The chart above indicates quite strikingly the size and strength of the EUR/USD rally since mid-January. This shows how the single currency surged off the multi-year lows just below 1.0200 to well over 1.1500 two months later.
The corollary of this is the slump in the US dollar over the same period. The euro’s rally came as the daily MACD showed it trading at oversold levels. Yet the speed of the move took many by surprise, as did the manner in which it surged through significant resistance around 1.1200, marked by the two blue ellipses and the blue rectangle on the above chart.

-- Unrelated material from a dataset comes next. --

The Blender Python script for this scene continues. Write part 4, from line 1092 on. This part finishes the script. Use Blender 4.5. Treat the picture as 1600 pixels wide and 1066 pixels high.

That surge coincided with the slump in the dollar after President Trump rolled back on his ‘Liberation Day’ reciprocal tariffs from the beginning of April. By that stage, it seemed that investors had completely lost confidence in the Trump administration, driving the world’s reserve currency down, and the euro up, to levels last seen in October 2021.
As the daily MACD (highlighted in red) shows, by the third week in April the EUR/USD was extremely overbought. Since then, the pair has reversed direction, dropping back sharply. It is currently approaching 1.1200 again, this time from above, and it looks as if it may retest this area as support.
Source: TN Trader
Will it break below here? Of course. Anything is possible. But it may prove a lot more difficult than it was to break above here. The MACD shows that the euro is nowhere near as overbought as it was three weeks ago, suggesting a loss in downside momentum.
On the flip side, it sounds as if the US Federal Reserve is in no hurry to cut rates further, which could support the dollar. Perhaps we’ll know more after we hear from the numerous FOMC members due to deliver speeches today.